La pena de muerte en la hoguera se aplicaba al hereje contumaz no arrepentido. El resto de los delitos se pagaban con excomunión, confiscación de bienes, multas, cárcel, oraciones y limosnas penitenciales. Las sentencias eran leídas y ejecutadas en público en los denominados "autos de fe".
En cuanto a la tortura, la Inquisición admitió su uso, aunque con diversas restricciones: por ejemplo, no podía llegar al extremo de la mutilación, ni poner en peligro la vida del imputado. No hay que olvidar que la tortura era utilizada entonces con toda normalidad en los tribunales civiles. La principal diferencia era que en los tribunales de la Inquisición, el acusado confeso arrepentido tras la tortura se libraba de la muerte, algo que no ocurría en la justicia civil.
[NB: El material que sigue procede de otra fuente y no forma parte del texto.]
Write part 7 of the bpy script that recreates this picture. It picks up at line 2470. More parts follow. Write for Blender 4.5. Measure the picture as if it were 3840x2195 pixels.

Otro rasgo característico de la Inquisición era que el imputado tenía mejor garantizados sus derechos que en el sistema judicial civil. Además, la Inquisición no hacía distinciones a la hora de acusar a prelados, cortesanos, nobles o ministros. Prueba de ello fue el caso del juicio de Carranza, arzobispo de Toledo y Primado de España, que fue acusado de luteranismo y condenado por la Inquisición española. O el de Antonio Pérez, que era secretario del rey. Este último, junto con otros políticos españoles exiliados, difundieron por Francia, Alemania e Inglaterra el germen de la leyenda negra de la Inquisición española, que fue acogida de buen grado en un ambiente de gran rivalidad por el dominio político del imperio español en numerosos puntos de Europa.